Titles. They can refer to a person (royalty, professions, national leaders), a property (real estate, vehicles, boats), and probably most frequently to a work of art (books, songs, movies, etc.). An interesting detail of copyright law: titles are NOT copyright protected. This sometimes leads to confusion.

 

I know some of you folks out there in Reader Land have followed my current extra-curricular literary project, reading the Banned Book list. You may or may not have noticed that my most recent BB review post (on my Facebook page) was Melissa, by Alex Gino, in late May.

 

Now that you mention it- –

 

What happened? Did you quit?

 

No, 9, I did not quit. I reserved a copy of the next book on the list,  Looking for Alaska, at the local library, and started reading.

 

 

Page two of Banned Book titles, featuring “Looking for Alaska”. . .

 

 

Okay, it took me a couple of weeks to get started, and it was an unusually long book for this particular list. In fact, I immediately wondered why it was on the list at all.

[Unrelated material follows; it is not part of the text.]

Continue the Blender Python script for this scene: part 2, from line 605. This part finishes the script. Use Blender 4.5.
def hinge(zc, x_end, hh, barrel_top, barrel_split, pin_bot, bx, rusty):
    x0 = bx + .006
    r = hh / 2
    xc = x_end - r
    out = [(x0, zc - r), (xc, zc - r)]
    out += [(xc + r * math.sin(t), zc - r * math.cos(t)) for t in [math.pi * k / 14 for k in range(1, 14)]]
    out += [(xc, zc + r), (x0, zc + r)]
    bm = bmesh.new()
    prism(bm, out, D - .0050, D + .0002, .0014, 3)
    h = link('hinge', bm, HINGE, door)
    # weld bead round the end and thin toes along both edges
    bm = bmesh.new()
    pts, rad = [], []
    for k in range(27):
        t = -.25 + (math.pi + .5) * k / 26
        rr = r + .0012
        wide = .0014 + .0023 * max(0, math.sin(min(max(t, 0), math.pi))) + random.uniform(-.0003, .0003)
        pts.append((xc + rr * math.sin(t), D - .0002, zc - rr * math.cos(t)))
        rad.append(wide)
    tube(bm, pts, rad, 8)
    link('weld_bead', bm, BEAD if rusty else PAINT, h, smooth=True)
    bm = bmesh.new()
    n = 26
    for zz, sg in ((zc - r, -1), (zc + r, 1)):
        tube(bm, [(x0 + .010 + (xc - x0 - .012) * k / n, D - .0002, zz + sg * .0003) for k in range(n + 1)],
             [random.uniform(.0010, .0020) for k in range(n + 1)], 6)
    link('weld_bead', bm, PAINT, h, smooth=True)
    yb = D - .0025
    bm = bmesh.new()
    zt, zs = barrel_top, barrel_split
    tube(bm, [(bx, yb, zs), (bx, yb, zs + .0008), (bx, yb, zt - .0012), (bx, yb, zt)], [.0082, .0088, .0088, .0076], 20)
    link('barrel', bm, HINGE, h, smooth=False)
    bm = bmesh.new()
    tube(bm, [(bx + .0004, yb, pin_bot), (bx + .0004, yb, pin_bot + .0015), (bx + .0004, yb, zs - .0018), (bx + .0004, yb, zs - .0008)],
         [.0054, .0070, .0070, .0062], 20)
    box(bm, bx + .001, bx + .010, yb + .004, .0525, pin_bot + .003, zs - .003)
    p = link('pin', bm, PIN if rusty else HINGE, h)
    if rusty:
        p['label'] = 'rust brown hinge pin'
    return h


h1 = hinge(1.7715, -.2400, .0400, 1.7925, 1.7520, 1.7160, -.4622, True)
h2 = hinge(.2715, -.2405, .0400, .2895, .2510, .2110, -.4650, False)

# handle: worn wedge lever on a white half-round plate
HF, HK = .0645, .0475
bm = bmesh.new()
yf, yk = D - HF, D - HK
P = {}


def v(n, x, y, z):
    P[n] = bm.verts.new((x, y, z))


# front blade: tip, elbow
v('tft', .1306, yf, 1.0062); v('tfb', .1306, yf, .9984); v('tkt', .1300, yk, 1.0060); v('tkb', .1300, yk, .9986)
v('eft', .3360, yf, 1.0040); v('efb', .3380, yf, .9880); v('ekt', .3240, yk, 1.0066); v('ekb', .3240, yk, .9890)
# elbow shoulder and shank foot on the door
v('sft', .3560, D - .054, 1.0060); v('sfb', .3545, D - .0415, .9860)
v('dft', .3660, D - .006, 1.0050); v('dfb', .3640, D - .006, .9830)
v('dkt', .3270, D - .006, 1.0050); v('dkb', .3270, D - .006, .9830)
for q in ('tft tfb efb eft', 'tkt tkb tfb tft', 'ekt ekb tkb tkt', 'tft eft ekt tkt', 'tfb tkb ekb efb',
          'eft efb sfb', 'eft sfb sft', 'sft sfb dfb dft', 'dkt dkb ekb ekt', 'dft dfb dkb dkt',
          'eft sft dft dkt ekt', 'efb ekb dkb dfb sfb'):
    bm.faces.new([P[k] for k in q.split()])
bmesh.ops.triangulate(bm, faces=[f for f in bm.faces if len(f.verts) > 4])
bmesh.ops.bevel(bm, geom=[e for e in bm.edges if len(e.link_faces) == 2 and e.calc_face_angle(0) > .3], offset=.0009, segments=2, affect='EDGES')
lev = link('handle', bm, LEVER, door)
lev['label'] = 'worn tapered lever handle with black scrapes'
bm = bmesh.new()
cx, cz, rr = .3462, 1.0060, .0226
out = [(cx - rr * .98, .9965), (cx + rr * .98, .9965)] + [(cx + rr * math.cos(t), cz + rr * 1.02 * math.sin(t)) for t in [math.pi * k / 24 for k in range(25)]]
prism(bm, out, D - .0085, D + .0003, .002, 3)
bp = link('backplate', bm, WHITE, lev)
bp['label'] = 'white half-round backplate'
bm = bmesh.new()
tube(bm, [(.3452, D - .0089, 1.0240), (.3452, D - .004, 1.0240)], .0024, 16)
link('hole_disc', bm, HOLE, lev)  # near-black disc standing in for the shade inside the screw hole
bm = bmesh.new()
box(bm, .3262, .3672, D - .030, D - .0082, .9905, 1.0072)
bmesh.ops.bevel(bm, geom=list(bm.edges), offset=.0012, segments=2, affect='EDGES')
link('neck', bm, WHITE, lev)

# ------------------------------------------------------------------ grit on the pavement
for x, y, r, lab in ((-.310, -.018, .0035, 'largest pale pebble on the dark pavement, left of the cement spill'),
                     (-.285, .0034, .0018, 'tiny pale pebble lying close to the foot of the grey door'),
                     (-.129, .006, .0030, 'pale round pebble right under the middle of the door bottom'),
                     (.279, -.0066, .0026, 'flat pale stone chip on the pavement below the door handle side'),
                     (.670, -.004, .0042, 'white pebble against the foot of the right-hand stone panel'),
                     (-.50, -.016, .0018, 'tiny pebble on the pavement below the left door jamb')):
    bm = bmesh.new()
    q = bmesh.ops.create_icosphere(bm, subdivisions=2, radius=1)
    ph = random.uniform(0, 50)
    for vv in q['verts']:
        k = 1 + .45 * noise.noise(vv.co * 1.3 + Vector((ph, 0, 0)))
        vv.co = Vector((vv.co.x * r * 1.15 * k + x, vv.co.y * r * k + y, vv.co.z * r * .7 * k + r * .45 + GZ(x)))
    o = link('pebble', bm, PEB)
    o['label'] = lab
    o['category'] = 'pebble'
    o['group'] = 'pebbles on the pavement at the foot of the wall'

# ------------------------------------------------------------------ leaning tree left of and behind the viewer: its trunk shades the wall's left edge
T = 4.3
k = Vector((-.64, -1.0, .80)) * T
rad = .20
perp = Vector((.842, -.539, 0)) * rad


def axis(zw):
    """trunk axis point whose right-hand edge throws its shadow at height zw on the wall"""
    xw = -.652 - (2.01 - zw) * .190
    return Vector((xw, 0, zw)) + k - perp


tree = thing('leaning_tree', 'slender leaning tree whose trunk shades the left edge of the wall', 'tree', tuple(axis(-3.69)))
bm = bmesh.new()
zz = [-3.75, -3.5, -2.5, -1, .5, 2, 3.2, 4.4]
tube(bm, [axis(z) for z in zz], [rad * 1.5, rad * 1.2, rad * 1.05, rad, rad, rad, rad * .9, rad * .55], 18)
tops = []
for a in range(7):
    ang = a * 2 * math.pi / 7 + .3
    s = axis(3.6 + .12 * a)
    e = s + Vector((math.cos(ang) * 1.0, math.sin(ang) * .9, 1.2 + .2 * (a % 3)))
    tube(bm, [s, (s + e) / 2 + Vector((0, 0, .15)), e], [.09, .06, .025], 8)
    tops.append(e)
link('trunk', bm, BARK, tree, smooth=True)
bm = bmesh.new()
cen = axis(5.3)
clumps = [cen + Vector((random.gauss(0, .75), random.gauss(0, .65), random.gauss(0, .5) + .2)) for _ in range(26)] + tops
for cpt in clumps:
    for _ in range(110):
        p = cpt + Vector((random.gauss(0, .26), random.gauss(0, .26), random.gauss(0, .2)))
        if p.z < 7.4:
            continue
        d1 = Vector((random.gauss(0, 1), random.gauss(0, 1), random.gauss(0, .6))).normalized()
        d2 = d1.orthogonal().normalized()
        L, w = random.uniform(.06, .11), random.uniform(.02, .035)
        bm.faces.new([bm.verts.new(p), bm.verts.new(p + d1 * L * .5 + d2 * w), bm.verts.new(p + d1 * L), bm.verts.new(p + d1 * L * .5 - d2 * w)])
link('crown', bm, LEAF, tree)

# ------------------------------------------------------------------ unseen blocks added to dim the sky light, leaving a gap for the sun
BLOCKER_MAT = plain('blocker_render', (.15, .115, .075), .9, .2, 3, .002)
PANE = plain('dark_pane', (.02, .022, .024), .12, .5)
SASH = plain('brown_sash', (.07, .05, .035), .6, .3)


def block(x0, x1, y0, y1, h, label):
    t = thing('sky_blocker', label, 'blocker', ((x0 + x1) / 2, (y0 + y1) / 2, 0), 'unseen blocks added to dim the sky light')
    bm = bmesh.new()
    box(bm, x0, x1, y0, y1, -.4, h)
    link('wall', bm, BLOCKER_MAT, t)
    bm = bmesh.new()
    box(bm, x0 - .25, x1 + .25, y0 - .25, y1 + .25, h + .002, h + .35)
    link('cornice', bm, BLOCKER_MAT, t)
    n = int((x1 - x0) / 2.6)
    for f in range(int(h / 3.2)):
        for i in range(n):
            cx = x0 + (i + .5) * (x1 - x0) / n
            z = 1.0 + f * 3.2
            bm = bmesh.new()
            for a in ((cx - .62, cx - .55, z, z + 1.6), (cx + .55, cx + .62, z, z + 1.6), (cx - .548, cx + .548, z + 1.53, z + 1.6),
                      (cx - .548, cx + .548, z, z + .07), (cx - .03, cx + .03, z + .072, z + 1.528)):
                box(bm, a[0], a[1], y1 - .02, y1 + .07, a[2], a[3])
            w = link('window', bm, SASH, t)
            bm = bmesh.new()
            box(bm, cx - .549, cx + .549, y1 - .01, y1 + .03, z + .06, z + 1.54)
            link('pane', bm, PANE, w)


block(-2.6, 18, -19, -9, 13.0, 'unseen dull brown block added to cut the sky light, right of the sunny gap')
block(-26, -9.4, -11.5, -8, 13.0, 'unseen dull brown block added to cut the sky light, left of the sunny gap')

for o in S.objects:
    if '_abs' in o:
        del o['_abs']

The author, Peter Jenkins, is a travel writer who made his initial splash with his nonfiction book, A Walk Across America, in 1979. Looking for Alaska came out in 2001. It’s about what happened when he and his family decided to uproot themselves from the east coast and live in Alaska for a year, to see what it was like.

 

Are there teenagers in his book?

 

Or little kids?

 

 

He has several children. One of them came with he and his wife and others visited them during the summer. But it was mostly about Alaska itself- -the geography, the wildlife, the tribes, the ongoing dangers of living in such an untamed place. I don’t investigate why the books on the list are banned before I read them, as I want to read without preconceived notions. This time, unlike every other book on the list so far, I couldn’t figure out who would ban this book, or why.

 

Being a fiction writer, I tried out several theories:

 

Maybe it was the sheer violence of nature that parents objected to? There is a graphically detailed account from a man who’d been attacked by a brown bear and survived, including the horrors experienced through all his senses when the bear crunched his head in its mouth.

 

Maybe it was the part about the native populations being colonized and practically put out of cultural existence by resource-grabbing whites? The poverty, alcoholism and depression, not to mention the complicity of the colonizers, which is not a popular topic with the book banning crowd?

 

Maybe it was concern for children’s physical well-being? The book is over 500 pages long and the hardback I borrowed was quite heavy.

 

That last one is a stretch.

 

 

You can see how desperate I was to figure it out, Lily. But then, I remembered that copyright protection doesn’t cover titles.

 

So. . .wait, I almost have it- –

You reserved the wrong book?

 

Exactly. When I looked back at the Banned Book list, I realized what I really wanted was Looking for Alaska by John Green (© 2005)! This was second on the list when I did a new search of the library’s online catalog. I reserved it and happily returned the other book by that title. The cover, featuring what looks like cigarette smoke, made much more sense for the genre than the one on Peter Jenkins’s book (half of the head of someone wearing a fur-lined parka).

 

The title I was looking for: Looking for Alaska by John Green. . .

 

 

In Green’s book, classified as YA Fiction, Alaska is a girl, not a place. It runs a little over 200 pages. I finished it in three nights. A review will appear at my Facebook page soon!

 

Lily, 9, what have we learned from this literary misstep?

 

That you can’t judge a book by its title.

 

But you can kind of figure out something about a book from its cover?

 

Excellent observations, to which I will add: When you think you’ve found what you’re looking for, look a little closer before you leap.